The Small Business Tax Break That Favors the Rich

The Small Business Tax Break That Favors the Rich


This week, the House Ways and Means Committee reported H.R. 9, the Small Business Tax Cut Act, which would give every business in the United States with fewer than 500 employees a deduction equal to 20 percent of its gross receipts.

No economic rationale was provided for this legislation. I could find no analyses supporting it, even among Republican-oriented think tanks such as the Heritage Foundation. It appears to be designed primarily to give Republicans a talking point to use on the campaign trail. They will assert that because small businesses create most of the jobs in America, any measure that reduces their taxes will per se increase jobs.

This is in keeping with the strategy put forward by Republican pollster Frank Luntz last year to always refer to small businesses as “job creators.”

The reality is that while small businesses do create most of the jobs; most of those that are lost also occur among small businesses.

According to the Federal Reserve Bank of St. Louis, net job creation by small businesses is minuscule. Between 1992 and 2010, businesses with fewer than 500 employees created 2,064,000 jobs, but also lost almost 2 million jobs, for net job creation of just 66,000.

Recent academic research draws a distinction between young small businesses and old ones. Net job creation is much more likely to occur among the former while job losses are more likely to occur among the latter. Thus it is new business startups that one should be encouraging if the goal is job creation.

The Republican plan, however, makes no effort to differentiate between young firms and old firms, those creating jobs or those shedding jobs, those providing necessary goods and services and those that are little more than vanity enterprises. This fact was illustrated in a colloquy between Ways and Means Committee member Rep. Xavier Becerra (D-CA) and Thomas Barthold, chief of staff of the Joint Committee on Taxation, on Wednesday.

BECERRA: My understanding is that Larry Flynt Productions has about 117 employees … would they also qualify for that small business tax cut?

BARTHOLD: … If they are less than 500, yes.

BECERRA: So Paris Hilton Entertainment, which has five employees and is based in Beverly Hills … they qualify for that small business tax cut?

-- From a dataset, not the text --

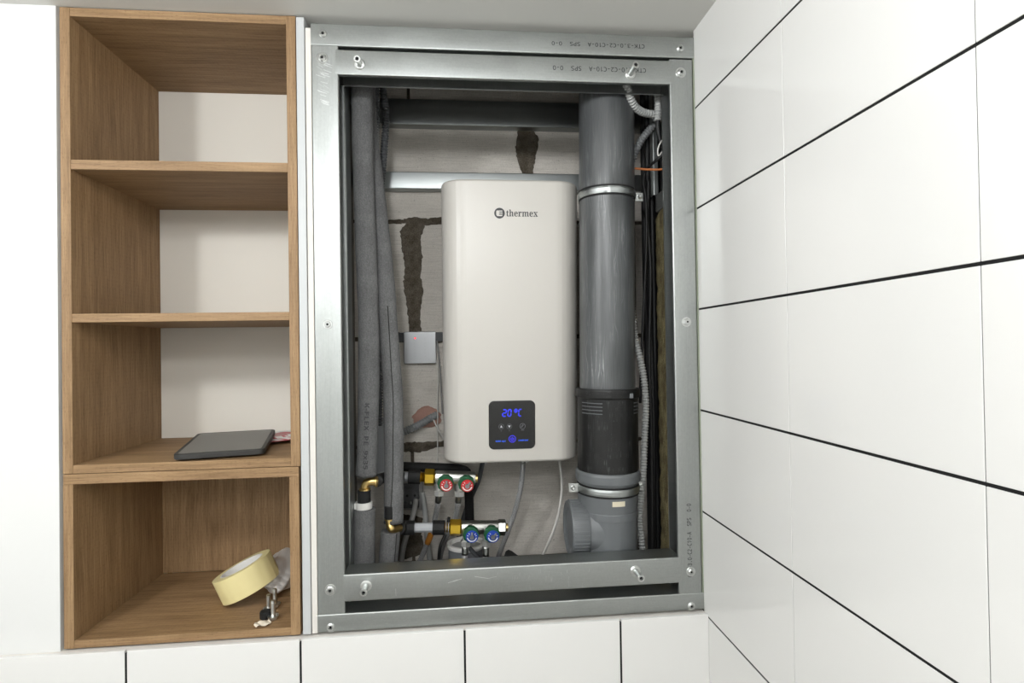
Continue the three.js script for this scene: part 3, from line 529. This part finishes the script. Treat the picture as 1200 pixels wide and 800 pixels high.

BARTHOLD: Yes they would, sir.

BECERRA: Is there a requirement that you create jobs?

BARTHOLD: There’s no requirement on the result of the tax relief.

BECERRA: So you don’t have to create a job to get the 20 percent tax cut?

BARTHOLD: That is correct, sir.

BECERRA: What if you fired an employee?  Can you still get a tax cut?

BARTHOLD: The simple answer is yes.

BECERRA: What if a company fires an employee in the United States and lays off an American worker and then hires people abroad by outsourcing that job, could that company still qualify for that tax cut?

BARTHOLD: They could still qualify…

BECERRA: Thank you very much, Mr. Barthold.

Flynt is, of course, a famous pornographer and Ms. Hilton is simply famous for being famous. The serious point here is that the term “small business” casts a very wide net. Indeed, since the only test for being a small business under the legislation is the number of employees, the ultimate beneficiaries of the Republican bill will be some large and profitable businesses that just happen to have few employees.

The New York Giants (and probably every other professional sports franchise) would get a tax cut because it has just 210 employees, according to Roll Call. Billionaire Oprah Winfrey would also get a tax cut because her production company employs just 400 people.

According to a Treasury study, the bulk of small businesses don’t have any employees at all. Of 19 million such businesses in 2007, fewer than 5 million had employees. Many are what are called pass-through entities that exist largely on paper as tax avoidance devices for the wealthy.

Consequently, the vast bulk of the tax savings under the Republican plan would actually accrue to millionaires. According to the Tax Policy Center, just 5.6 percent of the benefits would be realized by those with gross incomes below $100,000, with 49 percent going to those with incomes above $1 million. The Joint Committee on Taxation estimates the gross revenue loss at $46 billion over the next two years.

Not surprisingly, the Congressional Budget Office has found that simply cutting taxes on business income is a very poor method of creating jobs. It would be lucky to create 3 jobs for each $1 million of budgetary cost.

The reality is that the sorts of small businesses people would like to help can’t really be helped by tax cuts. Their profits are low and so are their taxes. And keep in mind that most business start-ups run losses in their early years and thus pay no taxes at all. The most meaningful policy that would aid small businesses and encourage them to increasing their hiring would be an increase in customers and sales, which economists call “aggregate demand.” As a recent study by the Federal Reserve Bank of New York concluded, the most pressing factor affecting small businesses is “weak consumer demand for the firms’ products and services.”

The Republican tax plan will do nothing whatsoever to increase employment. It is nothing more than an election year give-away to a favored Republican constituency and should not be taken seriously.